Alice Thomas and Glenda Thorne

1. Take the mystery away.

The first and perhaps most important strategy is to teach students about the components of language, common language challenges and language strategies, and to help students understand their own language strengths and challenges. This process is sometimes called demystification – taking the mystery away.

2. Simplify directions.

Students with receptive language challenges may need directions broken down into their simplest form. They may also benefit from a comic book-type illustration of steps to take for the completion of a task.

3. Give written copies of directions and examples.

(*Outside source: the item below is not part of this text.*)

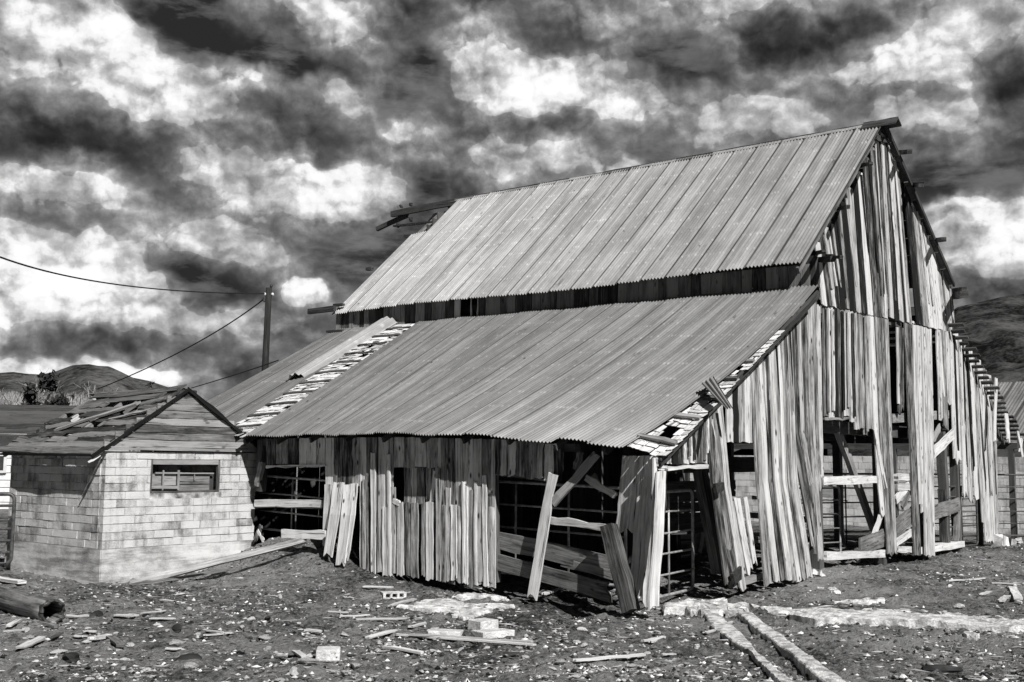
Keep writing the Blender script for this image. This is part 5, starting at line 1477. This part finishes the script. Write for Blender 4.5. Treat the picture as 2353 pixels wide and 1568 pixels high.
slab('concrete_slab', [D2(480, 392), D2(640, 365), D2(790, 345), D2(900, 365), D2(1100, 385), D2(1275, 380), D2(1240, 402), D2(1080, 432), D2(930, 474), D2(760, 425), D2(620, 412)], .045, 'flat pale concrete patch in the dirt below the open side bay')
slab('concrete_slab', [D2(850, 332), D2(1000, 305), D2(1100, 322), D2(1220, 336), D2(1120, 342), D2(1000, 328), D2(880, 343)], .05, 'thin pale concrete sliver behind the flat patch')
slab('concrete_chunk', [D3(86, 378), D3(200, 356), D3(470, 336), D3(482, 372), D3(468, 422), D3(345, 432), D3(220, 405), D3(92, 410)], .10, 'broad pale concrete chunk at the head of the left strip', cat='concrete chunk', rough=.006)
slab('concrete_chunk', [D3(484, 372), D3(612, 364), D3(618, 395), D3(600, 432), D3(482, 432)], .09, 'squarish pale concrete chunk beside the broad one', cat='concrete chunk', rough=.006)
def strip(name, left, right, h, label, cat='concrete strip', side=.0):
    """long cast strip between two measured edges; broken arrises, solid down into the ground"""
    m = MB(); La = [G(*p) for p in left]; Ra = [G(*p) for p in right]
    def along(P_, n):
        P_ = np.array(P_); d = np.concatenate(([0], np.cumsum(np.linalg.norm(np.diff(P_, axis=0), axis=1)))); t = np.linspace(0, d[-1], n)
        return np.stack([np.interp(t, d, P_[:, k]) for k in range(3)], 1)
    Ltot = sum(np.linalg.norm(La[k + 1] - La[k]) for k in range(len(La) - 1)); n = int(Ltot / .035)
    A_, B_ = along(La, n), along(Ra, n); A_, B_ = A_ + (A_ - B_) * .10, B_ + (B_ - A_) * .06; rg = np.random.default_rng(n)
    rows_ = []; xs_ = np.arange(n) * .035
    ea = .016 * (vnoise(xs_ * 9, xs_ * 0, 5) - .5) + .04 * (vnoise(xs_ * 2.2, xs_ * 0, 6) - .5); eb = .016 * (vnoise(xs_ * 9, xs_ * 0, 15) - .5) + .03 * (vnoise(xs_ * 2.2, xs_ * 0, 16) - .5)
    hz = .025 + h * (.85 + .3 * vnoise(xs_ * 1.1, xs_ * 0, 25)) + .012 * vnoise(xs_ * 8, xs_ * 0, 26)
    for k in range(n):
        a_, b_ = A_[k], B_[k]; d = nrm((b_ - a_) * V(1, 1, 0)); a_ = a_ + d * ea[k]; b_ = b_ + d * eb[k]
        z0 = min(a_[2], b_[2]); zt = lerp(a_[2], b_[2], .5) + hz[k]; r_ = []
        for f, zz in ((-.03, z0 - .12), (0, zt - .012 - .008 * rg.random()), (.06, zt - .004), (.3, zt), (.5, zt), (.72, zt), (.94, zt - .004), (1, zt - .012 - .008 * rg.random()), (1.03, z0 - .12)):
            p = lerp(a_, b_, f); r_.append(V(p[0], p[1], zz + (rg.normal(0, .0035) if 0 < f < 1 else 0)))
        rows_.append(r_)
    for e in (0, -1):
        q = [V(p[0], p[1], p[2] - .13) for p in rows_[e]]; rows_ = ([q] + rows_) if e == 0 else rows_ + [q]
    R_ = np.array(rows_); m.grid(R_, R_[..., :2], .6, False)
    return m.build(name, M['conc_slab'], None, label, cat)
strip('concrete_strip', [D3(345, 422), D3(400, 490), D3(520, 590), D3(640, 690), D3(760, 820), D3(880, 940)], [D3(412, 420), D3(520, 520), D3(640, 640), D3(770, 745), D3(900, 850), D3(1000, 940)], .025, 'left of two parallel concrete strips running to the bottom edge')
strip('concrete_strip', [D3(562, 436), D3(670, 530), D3(800, 630), D3(940, 740), D3(1060, 845), D3(1180, 940)], [D3(628, 430), D3(760, 530), D3(900, 640), D3(1040, 735), D3(1180, 840), D3(1300, 930)], .05, 'right of two parallel concrete strips running to the bottom edge')
strip('concrete_slab', [D3(880, 440), D3(1050, 458), D3(1250, 470), D3(1500, 478), D3(1800, 488), D3(2150, 515), D3(2500, 532)], [D3(905, 412), D3(1050, 412), D3(1250, 412), D3(1500, 420), D3(1800, 440), D3(2150, 470), D3(2500, 495)], .05, 'long pale concrete slab edge running to the right edge', 'concrete slab')
slab('concrete_slab', [D3(640, 376), D3(780, 372), D3(900, 398), D3(870, 412), D3(740, 405)], .05, 'small pale concrete piece right of the squarish chunk')
slab('concrete_slab', [D3(1000, 396), D3(1200, 386), D3(1500, 380), D3(1800, 392), D3(2100, 420), D3(2400, 440), D3(2400, 462), D3(2100, 452), D3(1800, 425), D3(1500, 412), D3(1200, 405)], .015, 'worn grey top of the buried slab behind the long slab edge')
slab('concrete_slab', [D3(1150, 335), D3(1300, 322), D3(1480, 318), D3(1480, 340), D3(1300, 343)], .02, 'thin worn concrete patch behind the long slab')
slab('concrete_slab', [D3(1050, 245), D3(1120, 248), D3(1195, 268), D3(1140, 272), D3(1070, 262)], .03, 'small bright concrete flake near the barn gable')
slab('concrete_chunk', [D3(1970, 545), D3(2020, 535), D3(2075, 560), D3(2050, 572), D3(1985, 562)], .06, 'flat pale stone piece below the long slab', cat='concrete chunk')
# planks and slats lying on the dirt
for c0, c1, w, th, tn, lb in (
        (D2(470, 594), D2(1425, 668), .055, .03, .9, 'long thin slat lying in front of the concrete blocks, outer one of two'), (D2(560, 592), D2(1400, 648), .05, .03, .6, 'long thin slat lying just behind the outer long slat'),
        (D2(395, 680), D2(660, 722), .08, .035, .95, 'pale stout stick lying near the bottom centre'), (D2(1670, 772), D2(2165, 735), .09, .03, .85, 'pale split board lying at the lower right of centre'), (D2(195, 490), D2(560, 484), .07, .03, .6, 'weathered slat lying left of the flat concrete patch'),
        (D2(95, 470), D2(300, 456), .06, .02, .9, 'pale thin slat above the weathered slat'), (D2(280, 618), D2(500, 560), .10, .03, .8, 'short pale board lying left of the concrete blocks'), (D2(570, 544), D2(672, 518), .08, .03, .7, 'short stick lying above the left concrete block'),
        (D2(250, 266), D2(466, 270), .07, .03, .85, 'pale slat lying behind the block with three holes'), (D2(430, 398), D2(605, 352), .08, .03, .6, 'dark tipped stick lying by the left end of the flat patch'), (D2(1190, 728), D2(1330, 726), .05, .03, .1, 'short dark stick lying below the long slats'), (D2(2140, 640), D2(2290, 612), .09, .03, .8, 'pale board end lying right of the split board'),
        (D3(2045, 72), D3(2420, 108), .05, .03, .9, 'long pale lath lying on the far right dirt'), (D3(1870, 212), D3(2110, 196), .06, .03, .9, 'pale lath lying on the right dirt below the far lath'), (D3(2140, 222), D3(2330, 232), .05, .02, .7, 'thin grey lath right of the pale lath'),
        (D3(2280, 250), D3(2320, 330), .16, .04, .8, 'broken upright board piece near the right edge'), (D3(2300, 345), D3(2353, 355), .10, .04, .9, 'short pale wood piece at the right edge'), (D3(2090, 300), D3(2140, 280), .10, .03, .7, 'small grey wood chip left of the broken upright board'), (D3(2205, 345), D3(2250, 310), .12, .04, .6, 'curled grey wood chip below the broken upright board'), (D3(2, 605), D3(92, 572), .08, .03, .9, 'pale board end left of the left concrete strip'), (D3(345, 545), D3(425, 522), .07, .02, .7, 'short stick beside the left concrete strip'), (D3(75, 685), D3(160, 678), .07, .02, .7, 'small slat low left of the left concrete strip'), (D3(275, 625), D3(315, 632), .09, .03, .8, 'small square chip between slats and left strip'),
        (D1(228, 510), D1(380, 545), .11, .05, .5, 'thick split of wood below the log end'), (D1(50, 540), D1(130, 495), .08, .03, .7, 'pale stick below the log'), (D1(20, 570), D1(190, 566), .05, .02, .7, 'thin slat at the lower left edge'), (D1(440, 466), D1(600, 468), .06, .03, .6, 'grey slat running right from the log end'), (D1(560, 570), D1(650, 572), .07, .02, .7, 'small slat right of the split wood'), (D1(490, 603), D1(580, 606), .07, .02, .75, 'pale slat below the small slat'), (D1(610, 632), D1(740, 605), .12, .05, .95, 'whitish split log piece lying at lower left'), (D1(740, 610), D1(820, 680), .13, .04, .35, 'dark shingle piece right of the whitish split piece'), (D1(130, 690), D1(290, 612), .14, .03, .6, 'broad bark strip at the lower left'), (D1(330, 620), D1(420, 582), .07, .03, .25, 'short dark stick beside the bark strip'),
        (D1(765, 464), D1(925, 466), .08, .03, .8, 'pale slat under the white stone left of centre'), (D1(945, 445), D1(1130, 430), .07, .02, .7, 'grey slat behind the white stone'), (D1(1005, 484), D1(1190, 484), .07, .02, .85, 'pale slat in the middle of the left yard'), (D1(1080, 360), D1(1245, 378), .08, .03, .6, 'grey split piece lying in front of the shed'), (D1(1365, 560), D1(1500, 580), .07, .02, .6, 'grey slat crossing a paler one on the left yard'), (D1(1370, 600), D1(1560, 578), .07, .02, .85, 'pale slat crossing a grey one on the left yard'), (D1(2035, 562), D1(2180, 575), .09, .03, .7, 'short grey slat above the broken pale block'), (D1(1100, 692), D1(1225, 694), .09, .02, .8, 'pale slat below the big white stone'), (D1(1850, 730), D1(1950, 740), .08, .03, .6, 'shingle edge left of the broken pale block'), (D1(1930, 735), D1(1995, 700), .16, .02, .4, 'grey curled shingle beside the broken pale block'), (D1(1985, 710), D1(2050, 755), .10, .03, .8, 'pale wood piece touching the broken pale block'), (D1(2190, 435), D1(2353, 445), .07, .02, .7, 'thin grey slat in the middle of the yard')):
    th *= .7; w *= .8
    plank('slat', G(*c0, .026 + th / 2), G(*c1, .026 + th / 2), w, th, 'wood_pale' if tn > .5 else 'wood_mid', lb, 'slat', tone=tn, seg=4, rag=(.04, .06), wob=.005)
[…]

Students with receptive language challenges may need directions given to them at a relatively slow pace. They may need directions repeated to them. They most often benefit from having a written copy of directions that are given orally. Examples of what needs to be done are also useful.

4. Provide frequent breaks.

Students who have receptive language challenges may use up a lot of energy listening, and, therefore, tire easily. Consequently, short, highly structured work times with frequent breaks or quiet periods may be helpful.

5. Give additional time.

Students with receptive and expressive language challenges are likely to have a slower processing speed and should be allowed additional time for written work and tests.

6. Sit Close.

A student may want to sit close to the teacher so he can watch the facial expression of the teacher when s/he is talking. This may also help to diminish interference from other auditory distractions.

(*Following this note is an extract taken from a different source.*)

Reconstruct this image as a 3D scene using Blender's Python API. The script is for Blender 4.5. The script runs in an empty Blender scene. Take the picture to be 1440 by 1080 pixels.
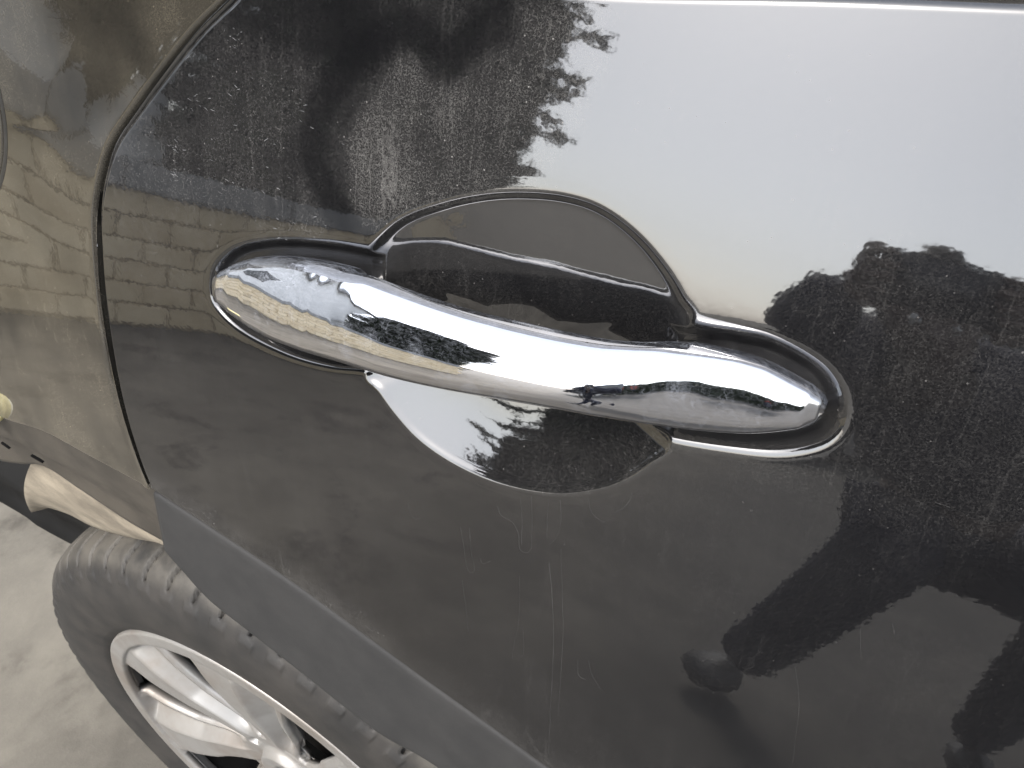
import bpy, bmesh, math, random
import numpy as np
from mathutils import Vector, Matrix

random.seed(7); rng = np.random.default_rng(7)
scene = bpy.context.scene
COL = scene.collection

# ------------------------------------------------------------------ camera
PSI, TH, PH = 0.525, 0.665, -0.051
CAMP = np.array([0.0, -0.18, 1.065])
_f = np.array([-math.sin(PSI)*math.cos(TH), math.cos(PSI)*math.cos(TH), -math.sin(TH)])
_r0 = np.array([math.cos(PSI), math.sin(PSI), 0.0]); _u0 = np.cross(_r0, _f)
_R = math.cos(PH)*_r0 + math.sin(PH)*_u0; _U = -math.sin(PH)*_r0 + math.cos(PH)*_u0
cam = bpy.data.cameras.new('camera'); cam_o = bpy.data.objects.new('camera', cam); COL.objects.link(cam_o)
cam_o.matrix_world = Matrix(((_R[0], _U[0], -_f[0], CAMP[0]), (_R[1], _U[1], -_f[1], CAMP[1]), (_R[2], _U[2], -_f[2], CAMP[2]), (0, 0, 0, 1)))
cam.sensor_fit = 'HORIZONTAL'; cam.sensor_width = 36.0; cam.lens = 36.0*1085.0/1440.0
cam.clip_start = 0.005; cam.clip_end = 2000
cam.dof.use_dof = True; cam.dof.focus_distance = 0.235; cam.dof.aperture_fstop = 85.0
scene.camera = cam_o

# ------------------------------------------------------------------ sky and sun
SUN_AZ, SUN_EL = math.radians(-10), math.radians(50)       # azimuth from the outward normal of the car side
sd = Vector((math.sin(SUN_AZ)*math.cos(SUN_EL), -math.cos(SUN_AZ)*math.cos(SUN_EL), math.sin(SUN_EL)))
world = bpy.data.worlds.new('World'); scene.world = world; world.use_nodes = True
wn = world.node_tree; wn.nodes.clear()
sky = wn.nodes.new('ShaderNodeTexSky'); sky.sky_type = 'NISHITA'; sky.sun_disc = False
sky.sun_elevation = SUN_EL; sky.sun_rotation = math.atan2(sd.x, sd.y)
sky.air_density = 1.0; sky.dust_density = 2.3; sky.ozone_density = 1.0; sky.altitude = 50
hs = wn.nodes.new('ShaderNodeHueSaturation'); hs.inputs['Saturation'].default_value = 0.36
bg = wn.nodes.new('ShaderNodeBackground'); bg.inputs['Strength'].default_value = 0.15
wo = wn.nodes.new('ShaderNodeOutputWorld')
wn.links.new(sky.outputs[0], hs.inputs['Color']); wn.links.new(hs.outputs[0], bg.inputs['Color']); wn.links.new(bg.outputs[0], wo.inputs[0])
sl = bpy.data.lights.new('sun', 'SUN'); sl.energy = 0.7; sl.angle = math.radians(14); sl.color = (1.0, 0.95, 0.87)
sun = bpy.data.objects.new('sun', sl); COL.objects.link(sun); sun.rotation_euler = sd.to_track_quat('Z', 'Y').to_euler()
sun.location = (0, -5, 8)
vs = scene.view_settings; scene.display_settings.display_device = 'sRGB'
vs.view_transform = 'Standard'; vs.look = 'None'; vs.gamma = 1.0; vs.exposure = 2.04
scene.cycles.max_bounces = 10; scene.cycles.glossy_bounces = 8

# ------------------------------------------------------------------ helpers
def link(o, parent=None):
    COL.objects.link(o)
    if parent is not None: o.parent = parent
    return o
def thing(name, label, cat, loc=(0, 0, 0), rotz=0.0, group=None):
    o = bpy.data.objects.new(name, None); o.empty_display_size = 0.1; COL.objects.link(o)
    o.location = loc; o.rotation_euler = (0, 0, rotz); o['label'] = label; o['category'] = cat
    if group: o['group'] = group
    return o
def mesh(name, verts, faces, mat=None, parent=None, smooth=True, mw=None):
    me = bpy.data.meshes.new(name)
    verts = np.asarray(verts, dtype=np.float32)
    if isinstance(faces, np.ndarray):
        n, k = faces.shape
        me.vertices.add(len(verts)); me.vertices.foreach_set('co', verts.ravel())
        me.loops.add(n*k); me.loops.foreach_set('vertex_index', faces.astype(np.int32).ravel())
        me.polygons.add(n); me.polygons.foreach_set('loop_start', np.arange(0, n*k, k, dtype=np.int32))
        me.update(calc_edges=True); me.validate()
    else:
        me.from_pydata(verts.tolist(), [], faces); me.update()
    if smooth: me.polygons.foreach_set('use_smooth', np.ones(len(me.polygons), dtype=bool))
    if mat is not None: me.materials.append(mat)
    o = bpy.data.objects.new(name, me); link(o, parent)
    if mw is not None: o.matrix_local = mw
    return o
def grid_faces(nr, nc, wrap_c=False, flip=False):
    i = np.arange(nr-1)[:, None]; j = np.arange(nc if wrap_c else nc-1)[None, :]; j2 = (j+1) % nc
    a = i*nc+j; b = i*nc+j2; c = (i+1)*nc+j2; d = (i+1)*nc+j
    F = np.stack([a, b, c, d], -1).reshape(-1, 4)
    return F[:, ::-1] if flip else F
def grid(name, P, mat, parent=None, wrap=False, flip=False, mw=None, smooth=True):
    return mesh(name, P.reshape(-1, 3), grid_faces(P.shape[0], P.shape[1], wrap, flip), mat, parent, smooth, mw)
def resample(pts, n, power=None):
    p = np.asarray(pts, float); d = np.r_[0, np.cumsum(np.hypot(*np.diff(p[:, :2], axis=0).T))] if p.shape[1] == 2 else np.r_[0, np.cumsum(np.linalg.norm(np.diff(p, axis=0), axis=1))]
    # centripetal Catmull-Rom through the points, then even spacing
    q = np.vstack([2*p[0]-p[1], p, 2*p[-1]-p[-2]]); out = []
    for k in range(1, len(q)-2):
        t = np.linspace(0, 1, 24, endpoint=(k == len(q)-3))[:, None]
        m1 = (q[k+1]-q[k-1])/2; m2 = (q[k+2]-q[k])/2
        out.append((2*t**3-3*t**2+1)*q[k]+(t**3-2*t**2+t)*m1+(-2*t**3+3*t**2)*q[k+1]+(t**3-t**2)*m2)
    c = np.vstack(out); s = np.r_[0, np.cumsum(np.linalg.norm(np.diff(c, axis=0), axis=1))]
    tt = np.linspace(0, s[-1], n)
    return np.stack([np.interp(tt, s, c[:, k]) for k in range(c.shape[1])], -1)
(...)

7. Allow voluntary participation.

Students with language processing challenges should not be put on the spot by being required to answer questions during class discussions, especially without being forewarned. Rather, their participation should be on a voluntary basis.

8. Teach summarizing and paraphrasing.

Reading comprehension is often enhanced by summarizing and paraphrasing. This helps students to identify the main idea and supporting details. It may be helpful to provide key words such as who, what, when, where and why to orient attention to the appropriate details.

9. Teach a staging procedure.

Most students find a staging procedure beneficial when writing paragraphs, essays, poems, reports and research papers. First they should generate ideas, and then they should organize them. Next, they should attend to spelling and grammatical rules. They may also list their most frequently occurring errors in a notebook and refer to this list when self correcting.

10. Encourage renewed investment of energy in older students.

Older students who have experienced reading failure from an early age must become convinced that a renewed investment of energy will be worthwhile. According to Louisa Moats, an expert in the field of reading, older students who are very poor readers must have their phonological skills strengthened because the inability to identify speech sounds erodes spelling, word recognition, and vocabulary development. Phonological awareness, spelling, decoding, grammar, and other language skills can be taught as a linguistics course in which instructors use more adult terminology such as phoneme deletion and morphemic structure. Phonemic drills may include games such as reverse-a-word (Say teach; then say it with the sounds backwards – cheat.)